Toronto as seen on Treepedia.

Researchers from MIT Senseable Labs have partnered with the World Economic Forum to bring us Treepedia, an interactive map of green space in cities around the world.

The Treepedia project aims to catalog and compare tree density in world-class cities like New York and Boston. Since its launch in 2016, Treepedia has grown to include 13 major cities around the world, including Toronto and Vancouver.

Why Count Trees?

Because trees are awesome, and the World Economic Forum wants us to recognize it.

Not only are trees a welcome respite from the towers of glass and concrete lining our streets, they provide immeasurable health benefits and contribute to the growth of our cities. Trees shade us from the sun and block shortwave radiation to mitigate extreme temperatures. They naturally dampen the noise from traffic and congestion. Their absorbent roots help stem the tide of floods in severe rain and storm surges. And, of course, trees play an essential role in fighting air pollution.

By measuring and ranking tree density, the researchers hope cities will understand how far they’ve gone in greening their streets – and how much work is to be done.
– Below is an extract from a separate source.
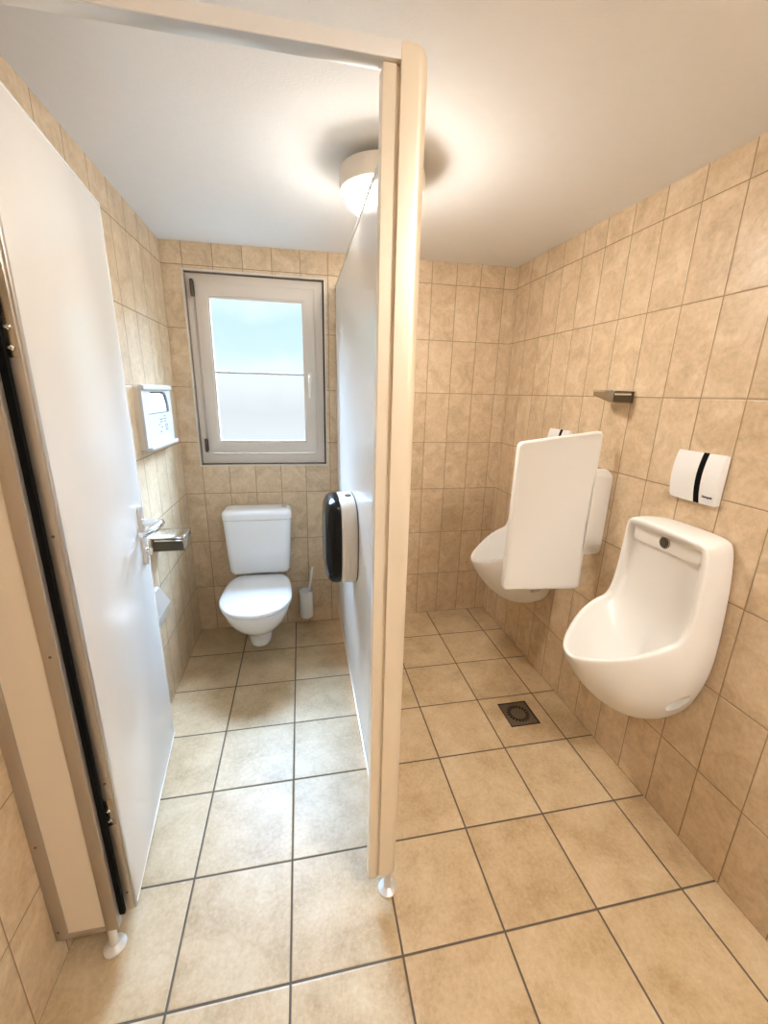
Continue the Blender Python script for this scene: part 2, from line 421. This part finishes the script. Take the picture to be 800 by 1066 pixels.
for z in (.19, .60, 1.30):
    b = nb(); lathe(b, [(0, 0), (.0038, 0), (.003, -.0016), (0, -.0016)], (-.013, -.006, z), 14, axis='Y'); obj('screw', b, 'dark_steel', ep, smooth=40)
# handle set
HY = .632
b = nb(); prism(b, rrect(HY, 1.085, .019, .116, .018), .0, .009, 'YZ', .003)
hs = obj('handle_plate', b, 'alu', door, smooth=40)
b = nb(); tube(b, [(.008, HY, 1.135), (.052, HY, 1.135), (.066, HY-.005, 1.135), (.073, HY-.016, 1.135), (.073, HY-.035, 1.135), (.066, HY-.085, 1.135), (.050, HY-.135, 1.135), (.036, HY-.155, 1.135)], [.014, .0125, .0135, .014, .0135, .0125, .0115, .0105], 16)
obj('lever', b, 'chrome', hs, smooth=50)
b = nb(); lathe(b, [(0, .008), (.013, .008), (.013, .016), (.012, .018), (0, .018)], (0, HY, 1.02), 24, axis='X'); box(b, .016, .030, HY-.004, HY+.004, 1.008, 1.032, .002)
obj('thumb_turn', b, 'chrome', hs, smooth=40)

# ================================================================ toilet
TX = -.212
t = thing('toilet', 'white wall hung toilet with closed lid and cistern under the window', 'toilet', (TX, YB, 0))
def egg(w, ym, yf, yb, z, n=56, pb=4., wb=None):
    out = []
    for k in range(n):
        a = 2*PI*k/n; c, s = math.cos(a), math.sin(a)
        if s <= 0:
            x = w*math.copysign(abs(c)**.92, c); y = ym+(yf-ym)*abs(s)**1.0
        else:
            x = w*math.copysign(abs(c)**(2/pb), c); y = ym+(yb-ym)*abs(s)**(2/pb)
            if wb is not None: x *= 1+(wb/w-1)*((y-ym)/(yb-ym))**1.5
        out.append(Vector((x, y, z)))
    return out
b = nb()
loft(b, [egg(.045, -.33, -.400, -.21, .088, wb=.04), egg(.063, -.33, -.420, -.19, .093, wb=.06), egg(.070, -.33, -.428, -.17, .12, wb=.065), egg(.074, -.33, -.436, -.12, .165, wb=.07), egg(.084, -.34, -.455, -.06, .20, wb=.08),
         egg(.110, -.36, -.505, -.02, .230, wb=.10), egg(.146, -.39, -.570, -.001, .275, wb=.12), egg(.178, -.41, -.622, -.001, .335, wb=.15), egg(.190, -.42, -.645, -.001, .385, wb=.165), egg(.192, -.42, -.650, -.001, .408, wb=.17), egg(.186, -.42, -.644, -.003, .4145, wb=.165)])
obj('bowl', b, 'toilet', t, smooth=60, sub=1)
b = nb()
loft(b, [egg(.197, -.43, -.655, -.13, .4145, pb=5, wb=.17), egg(.202, -.43, -.662, -.125, .418, pb=5, wb=.175), egg(.202, -.43, -.662, -.125, .4255, pb=5, wb=.175), egg(.196, -.43, -.654, -.13, .4285, pb=5, wb=.17)])
obj('seat', b, 'toilet', t, smooth=50)
b = nb()
loft(b, [egg(.199, -.43, -.660, -.118, .4335, pb=5, wb=.176), egg(.206, -.43, -.671, -.114, .4375, pb=5, wb=.18), egg(.206, -.43, -.671, -.114, .446, pb=5, wb=.18), egg(.201, -.43, -.664, -.119, .4535, pb=5, wb=.175), egg(.18, -.43, -.635, -.135, .4575, pb=5, wb=.155), egg(.10, -.42, -.53, -.22, .459, pb=3, wb=.09)])
lid = obj('seat_lid', b, 'toilet', t, smooth=50)
for sx in (-1, 1):
    b = nb(); lathe(b, [(0, -.022), (.011, -.022), (.012, -.018), (.012, .018), (.011, .022), (0, .022)], (sx*.085, -.104, .437), 18, axis='X'); obj('hinge', b, 'plastic', lid, smooth=40)
def rr3(hx, y0, y1, r, z, bow=0.):
    pts = rrect(0, (y0+y1)/2, hx, (y1-y0)/2, r, 7)
    return [Vector((x, y-(bow*(1-(x/hx)**2) if y < (y0+y1)/2 else 0), z)) for x, y in pts]
b = nb()
loft(b, [rr3(.168, -.140, -.004, .03, .468), rr3(.182, -.155, -.003, .038, .474), rr3(.189, -.164, -.002, .04, .496), rr3(.198, -.168, -.002, .04, .62, .004), rr3(.2075, -.171, -.002, .04, .80, .006), rr3(.209, -.172, -.002, .04, .838, .006)])
cis = obj('cistern', b, 'toilet', t, smooth=50)
b = nb()
loft(b, [rr3(.208, -.171, -.002, .04, .840, .006), rr3(.2125, -.175, -.002, .042, .8425, .006), rr3(.2135, -.176, -.002, .042, .868, .006), rr3(.211, -.173, -.002, .04, .882, .006), rr3(.204, -.163, -.006, .034, .893, .006), rr3(.19, -.148, -.012, .028, .899, .004), rr3(.15, -.12, -.03, .02, .902)])
cl = obj('cistern_lid', b, 'toilet', cis, smooth=50)
b = nb(); prism(b, rrect(.168, -.085, .016, .030, .012), .894, .906, 'XY', .003)
fb = obj('flush_button', b, 'chrome', cl, smooth=40); fb['label'] = 'small chrome flush button'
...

As this image shows, Treepedia pegs Toronto at 19% green. Meanwhile, Vancouver ranks at 25%. So what does that mean?

The Green View Index

TreepediaRather than put on their hiking books and set out to count each individual tree, the researchers developed a method to measure tree density using Google Street View. They then used the data to develop the “Green View Index”, which can be applied to any city in any country across the globe.

See for yourself how your city ranks on Treepedia’s index.

And just for the record – while Vancouver (25%) trumps Toronto (19%) on the Green View Index, Toronto beats New York (13%) by a long shot.